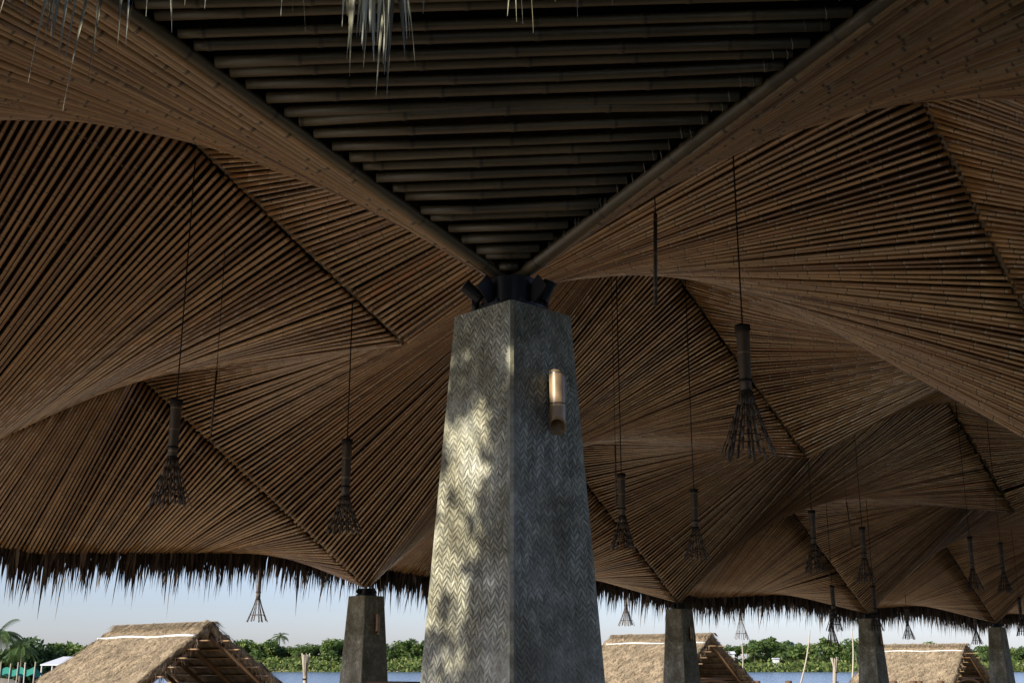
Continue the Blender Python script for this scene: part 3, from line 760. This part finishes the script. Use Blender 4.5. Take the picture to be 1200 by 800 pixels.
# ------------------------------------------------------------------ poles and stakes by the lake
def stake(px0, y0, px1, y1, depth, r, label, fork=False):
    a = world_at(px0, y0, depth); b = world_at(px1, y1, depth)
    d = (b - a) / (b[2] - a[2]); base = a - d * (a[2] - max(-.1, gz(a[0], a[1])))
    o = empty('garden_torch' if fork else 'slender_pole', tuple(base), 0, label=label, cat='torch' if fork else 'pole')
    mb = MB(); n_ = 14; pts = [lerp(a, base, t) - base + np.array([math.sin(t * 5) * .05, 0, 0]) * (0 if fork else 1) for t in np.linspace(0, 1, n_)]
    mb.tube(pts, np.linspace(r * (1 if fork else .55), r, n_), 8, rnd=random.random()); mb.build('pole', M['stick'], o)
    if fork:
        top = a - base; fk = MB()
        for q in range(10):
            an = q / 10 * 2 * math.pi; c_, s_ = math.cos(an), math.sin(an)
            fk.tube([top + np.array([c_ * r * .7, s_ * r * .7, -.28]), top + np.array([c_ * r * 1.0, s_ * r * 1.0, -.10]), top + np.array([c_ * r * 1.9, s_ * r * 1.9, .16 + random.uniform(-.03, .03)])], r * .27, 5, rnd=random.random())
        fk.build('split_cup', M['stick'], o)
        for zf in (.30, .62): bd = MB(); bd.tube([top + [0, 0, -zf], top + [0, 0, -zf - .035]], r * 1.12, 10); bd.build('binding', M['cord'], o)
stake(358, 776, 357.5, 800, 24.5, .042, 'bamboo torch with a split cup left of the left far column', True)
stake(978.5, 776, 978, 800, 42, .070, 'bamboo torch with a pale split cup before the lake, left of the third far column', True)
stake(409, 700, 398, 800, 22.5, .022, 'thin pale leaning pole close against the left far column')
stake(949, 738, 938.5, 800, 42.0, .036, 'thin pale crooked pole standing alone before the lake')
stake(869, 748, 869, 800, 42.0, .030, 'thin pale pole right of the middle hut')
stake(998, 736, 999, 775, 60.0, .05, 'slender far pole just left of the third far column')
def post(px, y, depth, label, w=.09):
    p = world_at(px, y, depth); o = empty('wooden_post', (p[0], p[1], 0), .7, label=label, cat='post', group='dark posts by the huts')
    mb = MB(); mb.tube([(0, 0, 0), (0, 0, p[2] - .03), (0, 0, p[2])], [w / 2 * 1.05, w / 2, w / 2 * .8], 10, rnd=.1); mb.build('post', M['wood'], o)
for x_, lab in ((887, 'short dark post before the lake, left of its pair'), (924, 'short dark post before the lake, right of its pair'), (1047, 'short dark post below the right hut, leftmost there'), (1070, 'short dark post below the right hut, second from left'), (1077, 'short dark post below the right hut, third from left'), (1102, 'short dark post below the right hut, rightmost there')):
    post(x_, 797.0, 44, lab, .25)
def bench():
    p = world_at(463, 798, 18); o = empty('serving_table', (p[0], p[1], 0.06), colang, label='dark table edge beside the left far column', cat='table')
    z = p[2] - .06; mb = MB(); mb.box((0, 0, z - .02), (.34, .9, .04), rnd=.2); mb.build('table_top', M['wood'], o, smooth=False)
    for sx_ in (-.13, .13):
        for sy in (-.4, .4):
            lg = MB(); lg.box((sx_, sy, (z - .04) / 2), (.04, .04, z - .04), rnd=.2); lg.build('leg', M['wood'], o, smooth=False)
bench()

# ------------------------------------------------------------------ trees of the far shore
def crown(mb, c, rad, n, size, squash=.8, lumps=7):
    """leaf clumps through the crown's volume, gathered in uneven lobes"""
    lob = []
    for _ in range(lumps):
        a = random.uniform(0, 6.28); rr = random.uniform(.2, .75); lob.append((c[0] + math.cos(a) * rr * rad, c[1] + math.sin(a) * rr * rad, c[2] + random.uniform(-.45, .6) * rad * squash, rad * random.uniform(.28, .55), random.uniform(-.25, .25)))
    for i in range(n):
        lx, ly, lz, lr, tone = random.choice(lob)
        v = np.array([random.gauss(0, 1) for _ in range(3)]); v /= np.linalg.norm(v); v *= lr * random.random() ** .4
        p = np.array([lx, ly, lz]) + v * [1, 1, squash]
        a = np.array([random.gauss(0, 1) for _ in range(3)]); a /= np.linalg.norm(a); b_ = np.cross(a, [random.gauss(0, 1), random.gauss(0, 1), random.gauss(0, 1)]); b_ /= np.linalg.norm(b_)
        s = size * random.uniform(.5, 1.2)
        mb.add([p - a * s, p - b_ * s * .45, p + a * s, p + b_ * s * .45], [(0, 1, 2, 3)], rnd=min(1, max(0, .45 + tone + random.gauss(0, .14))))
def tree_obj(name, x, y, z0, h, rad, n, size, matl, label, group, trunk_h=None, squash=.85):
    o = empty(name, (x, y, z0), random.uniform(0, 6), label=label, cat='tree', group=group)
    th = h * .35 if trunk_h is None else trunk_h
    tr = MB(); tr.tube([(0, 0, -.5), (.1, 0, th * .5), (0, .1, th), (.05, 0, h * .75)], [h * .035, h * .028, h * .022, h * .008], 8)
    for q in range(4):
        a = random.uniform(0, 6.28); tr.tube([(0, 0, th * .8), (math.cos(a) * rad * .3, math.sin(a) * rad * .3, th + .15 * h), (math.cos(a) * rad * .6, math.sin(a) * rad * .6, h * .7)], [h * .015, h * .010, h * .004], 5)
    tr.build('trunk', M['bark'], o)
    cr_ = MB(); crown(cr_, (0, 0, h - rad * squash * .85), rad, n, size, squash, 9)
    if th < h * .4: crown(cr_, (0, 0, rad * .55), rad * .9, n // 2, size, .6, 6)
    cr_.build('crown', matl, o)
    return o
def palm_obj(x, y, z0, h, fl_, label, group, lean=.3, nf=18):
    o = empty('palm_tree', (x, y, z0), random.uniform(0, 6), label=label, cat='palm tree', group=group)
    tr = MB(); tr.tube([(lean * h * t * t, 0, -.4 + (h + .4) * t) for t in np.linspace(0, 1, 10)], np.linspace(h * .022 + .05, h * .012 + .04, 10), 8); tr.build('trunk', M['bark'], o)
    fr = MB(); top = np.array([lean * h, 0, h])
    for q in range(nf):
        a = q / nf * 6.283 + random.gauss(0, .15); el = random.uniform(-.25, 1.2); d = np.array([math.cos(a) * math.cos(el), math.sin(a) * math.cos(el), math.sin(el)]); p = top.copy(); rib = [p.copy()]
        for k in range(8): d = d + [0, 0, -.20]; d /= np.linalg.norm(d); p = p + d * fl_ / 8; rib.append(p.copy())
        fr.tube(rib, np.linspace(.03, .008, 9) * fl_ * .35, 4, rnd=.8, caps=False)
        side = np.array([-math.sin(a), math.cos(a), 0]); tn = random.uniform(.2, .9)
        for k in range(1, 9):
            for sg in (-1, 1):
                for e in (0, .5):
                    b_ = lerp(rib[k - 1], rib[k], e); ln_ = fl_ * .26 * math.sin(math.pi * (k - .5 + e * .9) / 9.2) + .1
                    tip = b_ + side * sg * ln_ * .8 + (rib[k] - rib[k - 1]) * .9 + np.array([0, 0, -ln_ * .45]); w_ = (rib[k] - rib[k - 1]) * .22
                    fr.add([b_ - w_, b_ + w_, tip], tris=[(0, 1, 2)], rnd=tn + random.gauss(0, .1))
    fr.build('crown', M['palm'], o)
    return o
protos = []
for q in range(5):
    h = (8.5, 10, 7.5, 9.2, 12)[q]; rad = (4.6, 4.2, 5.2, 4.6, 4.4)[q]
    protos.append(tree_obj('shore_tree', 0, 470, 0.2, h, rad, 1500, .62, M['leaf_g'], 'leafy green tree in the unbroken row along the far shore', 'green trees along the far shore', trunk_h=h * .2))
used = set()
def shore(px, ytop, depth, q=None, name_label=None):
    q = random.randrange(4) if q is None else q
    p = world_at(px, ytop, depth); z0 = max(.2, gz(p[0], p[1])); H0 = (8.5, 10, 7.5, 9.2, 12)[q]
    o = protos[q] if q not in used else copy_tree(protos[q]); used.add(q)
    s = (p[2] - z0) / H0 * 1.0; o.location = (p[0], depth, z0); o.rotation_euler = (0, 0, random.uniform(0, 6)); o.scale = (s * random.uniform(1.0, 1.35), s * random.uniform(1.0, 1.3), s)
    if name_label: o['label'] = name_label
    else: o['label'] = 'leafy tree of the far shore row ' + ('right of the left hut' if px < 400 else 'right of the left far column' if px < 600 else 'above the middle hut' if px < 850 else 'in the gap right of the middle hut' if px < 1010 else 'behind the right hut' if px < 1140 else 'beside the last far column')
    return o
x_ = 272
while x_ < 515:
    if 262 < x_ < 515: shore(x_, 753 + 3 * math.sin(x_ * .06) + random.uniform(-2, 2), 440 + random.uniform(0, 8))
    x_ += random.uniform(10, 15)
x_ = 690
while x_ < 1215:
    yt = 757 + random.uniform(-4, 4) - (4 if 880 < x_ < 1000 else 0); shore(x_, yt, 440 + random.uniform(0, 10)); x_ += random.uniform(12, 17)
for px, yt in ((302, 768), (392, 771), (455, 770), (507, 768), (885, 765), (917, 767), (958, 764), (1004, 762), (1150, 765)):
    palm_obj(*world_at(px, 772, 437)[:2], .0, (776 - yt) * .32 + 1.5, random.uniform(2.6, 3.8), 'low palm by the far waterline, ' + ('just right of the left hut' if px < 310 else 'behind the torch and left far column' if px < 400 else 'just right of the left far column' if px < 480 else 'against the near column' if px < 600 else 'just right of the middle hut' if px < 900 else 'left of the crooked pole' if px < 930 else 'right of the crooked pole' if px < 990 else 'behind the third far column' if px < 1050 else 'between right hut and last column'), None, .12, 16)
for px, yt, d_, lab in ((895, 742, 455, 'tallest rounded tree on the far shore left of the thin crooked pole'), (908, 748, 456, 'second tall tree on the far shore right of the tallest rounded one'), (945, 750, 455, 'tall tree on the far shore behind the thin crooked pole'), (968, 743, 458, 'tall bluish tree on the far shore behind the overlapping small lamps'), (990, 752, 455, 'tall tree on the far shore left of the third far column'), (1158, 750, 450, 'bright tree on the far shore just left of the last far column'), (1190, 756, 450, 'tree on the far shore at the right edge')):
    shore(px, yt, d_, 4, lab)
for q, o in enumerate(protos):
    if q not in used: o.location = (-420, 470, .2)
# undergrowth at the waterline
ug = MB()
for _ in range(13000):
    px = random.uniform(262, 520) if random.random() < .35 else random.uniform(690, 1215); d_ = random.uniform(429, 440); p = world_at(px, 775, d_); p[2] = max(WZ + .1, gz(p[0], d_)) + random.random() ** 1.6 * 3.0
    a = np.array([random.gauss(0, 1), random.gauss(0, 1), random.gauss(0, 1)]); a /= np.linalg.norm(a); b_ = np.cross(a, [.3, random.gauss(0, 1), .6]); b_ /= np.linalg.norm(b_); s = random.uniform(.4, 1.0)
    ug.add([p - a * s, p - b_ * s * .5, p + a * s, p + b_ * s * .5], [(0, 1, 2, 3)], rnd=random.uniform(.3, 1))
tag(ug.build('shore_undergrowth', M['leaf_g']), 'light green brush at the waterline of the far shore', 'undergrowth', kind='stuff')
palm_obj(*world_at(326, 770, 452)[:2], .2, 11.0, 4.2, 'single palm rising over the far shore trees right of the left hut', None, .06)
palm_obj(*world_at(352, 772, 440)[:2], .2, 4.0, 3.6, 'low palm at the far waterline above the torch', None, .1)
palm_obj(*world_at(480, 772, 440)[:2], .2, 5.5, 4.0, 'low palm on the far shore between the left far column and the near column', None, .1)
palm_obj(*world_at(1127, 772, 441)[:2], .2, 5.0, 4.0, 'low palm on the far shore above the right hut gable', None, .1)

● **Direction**
Check each line of the data above for the word "from" and say how many lines have it. Give the number alone.

● **Response**
2